Saturday, June 12, 2004

Farewell to Reagan

Partly because of insomnia and partly because of my love of history, I stayed awake and watched funeral of Ronald Reagan.

The sounds and images brought many memories, some of them hardly anything to do with Reagan. I remembered the way another great man was laid to rest twenty four years ago. And as I watched the sunset on television, the dawn began to break in our country. This was the good time to remember the old proverb in our lands. "One man's dusk is another man's dawn."

I didn't remember that proverb because I felt any hatred towards Reagan or what he stood for. I was just reminded of a truth that eluded me twenty-four years ago. It is only the history which is true judge of someone's importance. In case of Reagan, he became history while he was alive and his death and funeral were only the final formality of that inevitable process.

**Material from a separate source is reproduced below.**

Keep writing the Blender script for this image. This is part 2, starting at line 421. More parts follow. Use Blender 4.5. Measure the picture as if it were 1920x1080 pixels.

I was also reminded of my thought during the similar occasion less than five years ago when our country left its president. Death and passage of time put everything in proper perspective. And history tends to be kinder to great men than their contemporaries ever could be. Arguments of those who deify great leaders when they are alive are as hollow as arguments of those who demonise them during inevitable backlash. Great men are judged by their deeds and the long-term imprint they left on the world, not by the feelings they stirred in the process.

Yet, I, just like anyone who was alive during Reagan years, am not able to conform to those high ideals of historical objectivity. I can't write about Reagan in the same way I can write about Eisenhower or Kennedy. My perception of 40th American President is forever tainted by my own experiences in those times – times that I see, as people always do, as simpler, kinder, gentler, happier and more innocent than present day.

Because of this Reagan, despite all the political and other controversies (and my own views on Reagan that have changed in past two decades), is going to be among the better liked American presidents. At least for me.